#### [Given task]
Pictures stay out of this copy, which runs from the first line of the material through the line containing "COL = SC.collection".
....
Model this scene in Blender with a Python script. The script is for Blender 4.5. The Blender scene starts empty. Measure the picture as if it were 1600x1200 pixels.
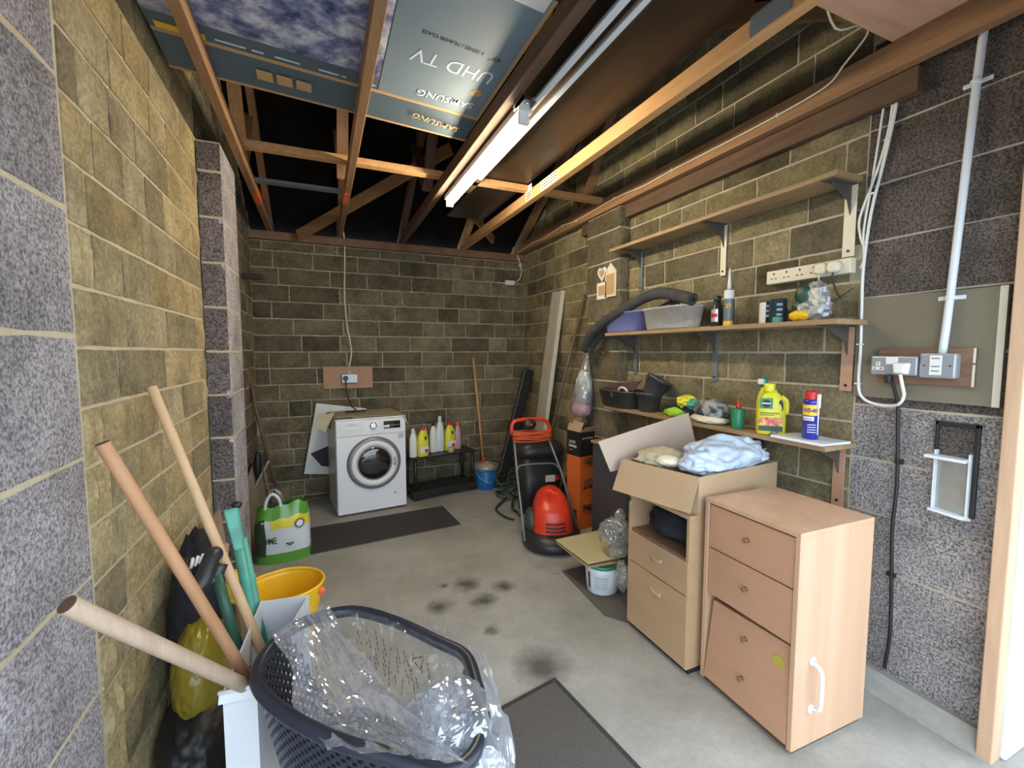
import bpy, bmesh, math, random
from mathutils import Vector, Matrix, noise
random.seed(7)
D = bpy.data
SC = bpy.context.scene
COL = SC.collection

# ---------------------------------------------------------------- camera, world, exposure
cam = D.objects.new('camera', D.cameras.new('camera'))
cam.data.lens = 15.525
cam.data.sensor_width = 36.0
cam.data.clip_start = 0.02
cam.location = (0, 0, 1.443)
cam.rotation_euler = (math.radians(90 - 4.227), 0, math.radians(-23.436))
COL.objects.link(cam)
SC.camera = cam

world = D.worlds.new('overcast_sky')
SC.world = world
world.use_nodes = True
bg = world.node_tree.nodes['Background']
bg.inputs[0].default_value = (0.75, 0.88, 1.0, 1)
bg.inputs[1].default_value = 3.7

SC.view_settings.view_transform = 'Standard'
SC.view_settings.look = 'None'
SC.view_settings.gamma = 1.0
SC.view_settings.use_curve_mapping = False
SC.view_settings.exposure = 0.27

TUBE_STRENGTH = 105.0

# ---------------------------------------------------------------- materials
def nt(m):
    m.use_nodes = True
    t = m.node_tree
    return t, t.nodes['Principled BSDF']

def rgb(c):
    return (c[0], c[1], c[2], 1)

def node(t, kind, **kw):
    n = t.nodes.new(kind)
    for k, v in kw.items():
        if k in n.inputs:
            n.inputs[k].default_value = v
        else:
            setattr(n, k, v)
    return n

def mat(name, c, rough=0.6, metal=0.0, c2=None, scale=8.0, detail=4.0, bump=0.0, bscale=None, world_co=False,
        stretch=None, spec=0.5, alpha=1.0, trans=0.0, contrast=0.25, rand=0.0, coat=0.0):
    m = D.materials.new(name)
    t, b = nt(m)
    b.inputs['Base Color'].default_value = rgb(c)
    b.inputs['Roughness'].default_value = rough
    b.inputs['Metallic'].default_value = metal
    b.inputs['Specular IOR Level'].default_value = spec
    b.inputs['Alpha'].default_value = alpha
    b.inputs['Transmission Weight'].default_value = trans
    b.inputs['Coat Weight'].default_value = coat
    L = t.links.new
    co = None
    if c2 is not None or bump:
        if world_co:
            g = node(t, 'ShaderNodeNewGeometry'); co = g.outputs['Position']
        else:
            g = node(t, 'ShaderNodeTexCoord'); co = g.outputs['Object']
        if stretch:
            mp = node(t, 'ShaderNodeMapping'); mp.inputs['Scale'].default_value = stretch
            L(co, mp.inputs['Vector']); co = mp.outputs[0]
    if c2 is not None:
        n = node(t, 'ShaderNodeTexNoise', Scale=scale, Detail=detail, Roughness=0.6)
        L(co, n.inputs['Vector'])
        r = node(t, 'ShaderNodeValToRGB')
        r.color_ramp.elements[0].position = 0.5 - contrast
        r.color_ramp.elements[1].position = 0.5 + contrast
        r.color_ramp.elements[0].color = rgb(c)
        r.color_ramp.elements[1].color = rgb(c2)
        L(n.outputs['Fac'], r.inputs[0])
        out = r.outputs[0]
        if rand:
            oi = node(t, 'ShaderNodeObjectInfo')
            hs = node(t, 'ShaderNodeHueSaturation')
            mr = node(t, 'ShaderNodeMapRange'); mr.inputs['To Min'].default_value = 1 - rand; mr.inputs['To Max'].default_value = 1 + rand
            L(oi.outputs['Random'], mr.inputs['Value']); L(mr.outputs[0], hs.inputs['Value'])
            L(out, hs.inputs['Color']); out = hs.outputs[0]
        L(out, b.inputs['Base Color'])
    if bump:
        n2 = node(t, 'ShaderNodeTexNoise', Scale=bscale or scale * 4, Detail=6.0, Roughness=0.65)
        L(co, n2.inputs['Vector'])
        bp = node(t, 'ShaderNodeBump', Strength=bump, Distance=0.01)
        L(n2.outputs['Fac'], bp.inputs['Height']); L(bp.outputs[0], b.inputs['Normal'])
    return m

def stone_mat(name, cols, mott=5.0, pit=0.0, bump=1.0):
    """masonry: each block takes its own tone (object random), mottled and rough"""
    m = D.materials.new(name)
    t, b = nt(m)
    L = t.links.new
    b.inputs['Roughness'].default_value = 0.92
    b.inputs['Specular IOR Level'].default_value = 0.2
    g = node(t, 'ShaderNodeNewGeometry'); oi = node(t, 'ShaderNodeObjectInfo')
    ad = node(t, 'ShaderNodeVectorMath', operation='ADD')
    sc = node(t, 'ShaderNodeVectorMath', operation='SCALE'); sc.inputs['Scale'].default_value = 7.0
    cx = node(t, 'ShaderNodeCombineXYZ')
    L(oi.outputs['Random'], cx.inputs[0]); L(oi.outputs['Random'], cx.inputs[2]); L(cx.outputs[0], sc.inputs[0])
    L(g.outputs['Position'], ad.inputs[0]); L(sc.outputs[0], ad.inputs[1])
    r = node(t, 'ShaderNodeValToRGB')
    el = r.color_ramp.elements
    while len(el) < len(cols): el.new(0.5)
    for i, c in enumerate(cols):
        el[i].position = i / (len(cols) - 1); el[i].color = rgb(c)
    L(oi.outputs['Random'], r.inputs[0])
    n1 = node(t, 'ShaderNodeTexNoise', Scale=mott, Detail=8.0, Roughness=0.7)
    L(ad.outputs[0], n1.inputs['Vector'])
    mr = node(t, 'ShaderNodeMapRange'); mr.inputs['From Min'].default_value = 0.3; mr.inputs['From Max'].default_value = 0.7
    mr.inputs['To Min'].default_value = 0.55; mr.inputs['To Max'].default_value = 1.45
    L(n1.outputs['Fac'], mr.inputs['Value'])
    mul = node(t, 'ShaderNodeVectorMath', operation='SCALE')
    L(r.outputs[0], mul.inputs[0]); L(mr.outputs[0], mul.inputs['Scale'])
    col = mul.outputs[0]
    n2 = node(t, 'ShaderNodeTexNoise', Scale=60.0 if not pit else 120.0, Detail=4.0, Roughness=0.7)
    L(g.outputs['Position'], n2.inputs['Vector'])
    mr2 = node(t, 'ShaderNodeMapRange'); mr2.inputs['From Min'].default_value = 0.38; mr2.inputs['From Max'].default_value = 0.6
    mr2.inputs['To Min'].default_value = 0.78 - pit; mr2.inputs['To Max'].default_value = 1.12 + pit * 0.3
    L(n2.outputs['Fac'], mr2.inputs['Value'])
    mul2 = node(t, 'ShaderNodeVectorMath', operation='SCALE')
    L(col, mul2.inputs[0]); L(mr2.outputs[0], mul2.inputs['Scale'])
    L(mul2.outputs[0], b.inputs['Base Color'])
    n3 = node(t, 'ShaderNodeTexNoise', Scale=16.0 if not pit else 110.0, Detail=9.0, Roughness=0.75)
    L(g.outputs['Position'], n3.inputs['Vector'])
    bp = node(t, 'ShaderNodeBump', Strength=bump, Distance=0.06 if not pit else 0.012)
    L(n3.outputs['Fac'], bp.inputs['Height']); L(bp.outputs[0], b.inputs['Normal'])
    return m

def film_mat(name, tint, body=0.04, rough=0.10, bumps=1.0, bscale=7.0, edge=0.38, milk=0.3):
    """thin clear plastic: mostly see-through, glossy where it creases"""
    m = D.materials.new(name); m.use_nodes = True
    t = m.node_tree; L = t.links.new
    t.nodes.clear()
    out = node(t, 'ShaderNodeOutputMaterial')
    g = node(t, 'ShaderNodeTexCoord')
    n = node(t, 'ShaderNodeTexNoise', Scale=bscale, Detail=3.0, Roughness=0.5, Distortion=1.6)
    L(g.outputs['Object'], n.inputs['Vector'])
    bp = node(t, 'ShaderNodeBump', Strength=bumps, Distance=0.02)
    L(n.outputs['Fac'], bp.inputs['Height'])
    tr = node(t, 'ShaderNodeBsdfTransparent', Color=(0.97, 0.98, 1, 1))
    g1 = node(t, 'ShaderNodeBsdfGlossy', Roughness=rough, Color=(0.95, 0.97, 1, 1)); d1 = node(t, 'ShaderNodeBsdfDiffuse', Color=rgb(tint))
    L(bp.outputs[0], g1.inputs['Normal'])
    gl = node(t, 'ShaderNodeMixShader'); gl.inputs[0].default_value = milk
    L(g1.outputs[0], gl.inputs[1]); L(d1.outputs[0], gl.inputs[2])
    lw = node(t, 'ShaderNodeLayerWeight', Blend=0.25)
    mr = node(t, 'ShaderNodeMapRange'); mr.inputs['To Min'].default_value = body; mr.inputs['To Max'].default_value = edge
    cr = node(t, 'ShaderNodeMath', operation='POWER'); cr.inputs[1].default_value = 5.0; L(n.outputs['Fac'], cr.inputs[0])
    ad = node(t, 'ShaderNodeMath', operation='ADD'); L(lw.outputs['Facing'], ad.inputs[0]); L(cr.outputs[0], ad.inputs[1]); L(ad.outputs[0], mr.inputs['Value'])
    mx = node(t, 'ShaderNodeMixShader')
    L(mr.outputs[0], mx.inputs[0]); L(tr.outputs[0], mx.inputs[1]); L(gl.outputs[0], mx.inputs[2])
    L(mx.outputs[0], out.inputs[0])
    return m

def emit_mat(name, c, s):
    m = D.materials.new(name)
    t, b = nt(m)
    b.inputs['Base Color'].default_value = rgb(c)
    b.inputs['Emission Color'].default_value = rgb(c)
    b.inputs['Emission Strength'].default_value = s
    return m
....
#### [Written response]
Model this scene in Blender with a Python script. The script is for Blender 4.5. The Blender scene starts empty. Measure the picture as if it were 1600x1200 pixels.
import bpy, bmesh, math, random
from mathutils import Vector, Matrix, noise
random.seed(7)
D = bpy.data
SC = bpy.context.scene
COL = SC.collection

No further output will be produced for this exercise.